Que les fans de l’écrivain Virginie Despentes se réjouissent, car ils seront comblés, voire très surpris par la Virginie Despentes cinéaste. Coréalisé avec la hardeuse Coralie Trinh Thi, l’adaptation au cinéma du premier roman de la jeune auteur parvient à retranscrire sur l’écran la saveur iconoclaste du livre, ainsi que la sève argotique et chaotique de la prose qui le composait.
Au vu du film, ce qui demeurait jusqu’ici une hypothèse s’impose avec la limpidité d’une évidence : seule Virginie Despentes pouvait prendre en charge la mise en images de son livre. Après avoir vainement cherché un réalisateur, c’est une acolyte que l’écrivain a trouvé en la personne de Coralie Trinh Thi. Car Baise-moi, le film, est avant tout une histoire de filles. Une histoire un peu particulière, issue de la collision logique entre deux univers destinés à se rejoindre… d’où la présence de Raffaëla Anderson et Karen Bach, les deux actrices principales, débauchées du hard par les cinéastes. Les rumeurs « hot » qui grondaient autour du film depuis sa présentation à Cannes étaient donc fondées et le sous-titre de l’affiche, « Version dure », justifié. Cependant, au-delà de tout débat d’arrière-garde, auquel la commission de censure du CNC a d’ailleurs coupé court en gardant le film intact, assorti seulement d’une interdiction aux moins de 16 ans, c’est la rigueur du style affirmé des deux réalisatrices qui fait ici le plus sensation. Si comme le disait très justement Yann Gonzalez (de Chronic’art) dans son article cannois consacré à Baise-moi, celui-ci ose se confronter aux images dites « impures » de la pornographie et s’affranchir de la frilosité ambiante du cinéma français, il n’empêche qu’il s’agit d’un vrai film d’auteur, et non d’une vague curiosité pour amateurs et voyeurs en tous genres.

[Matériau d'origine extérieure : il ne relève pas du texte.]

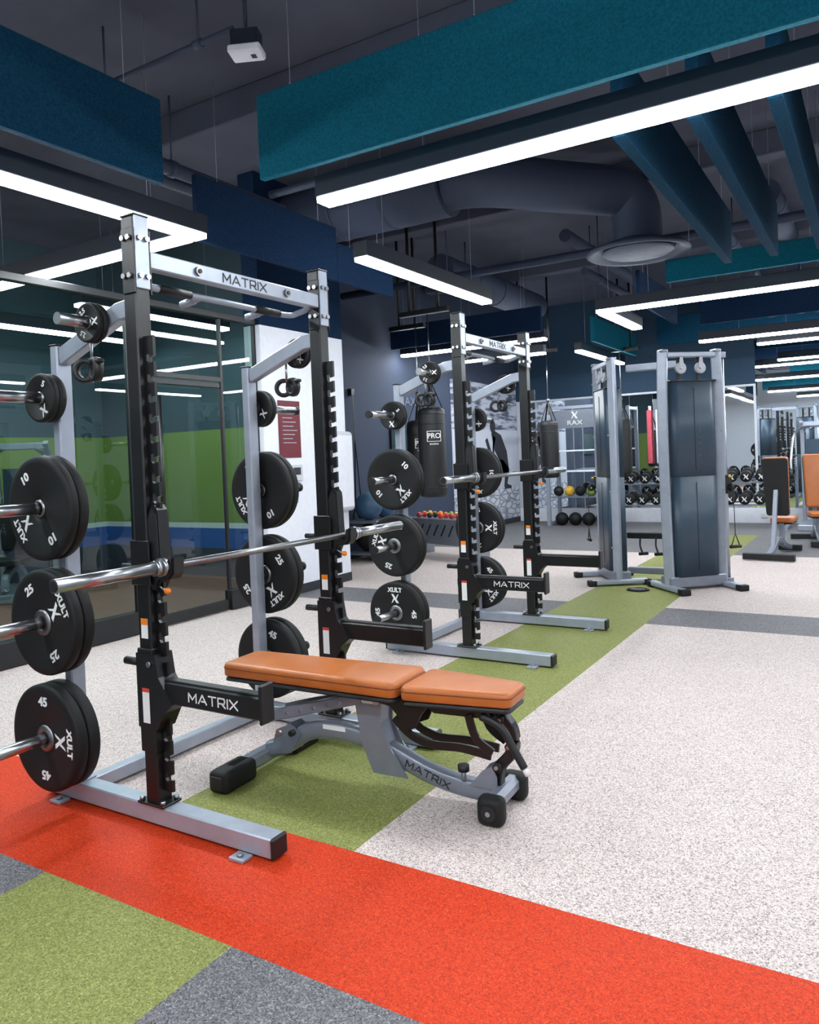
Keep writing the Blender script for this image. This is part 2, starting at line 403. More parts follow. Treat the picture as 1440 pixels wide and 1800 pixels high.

Pour leur premier long métrage, Virginie Despentes et Coralie Trinh Thi refusent l’adaptation bienséante et racontent littéralement l’histoire de Manu et Nadine, deux filles paumées un peu dingues, qui un jour prennent le maquis et tuent tout ce qui bouge (avec un net penchant tout de même pour les êtres dotés d’une quéquette entre les jambes). La force des plans (et souvent leur beauté qui prouve une nouvelle fois que la DV bien utilisée peut prétendre un jour égaler celle de la pellicule) et surtout un sens aigu du cadre, de la place des corps au sein de celui-ci, transcendent le traditionnel road movie. Ce genre, tellement cinégénique, devient entre les mains des réalisatrices une embardée directe dans le paysage conformiste des images attendues et déjà faites (à mille lieues de son lointain cousin Thelma et Louise). Cet affranchissement des lignes de conduite obligées, érigées d’après on ne sait plus quel code moral, n’est pas là pour faire sensation (et l’on sent bien que Virginie Despentes a plus subi que provoqué la hype autour de son livre) mais comme une sorte de garant de l’authenticité d’une oeuvre dont le jusqu’au-boutisme fonde l’intégrité.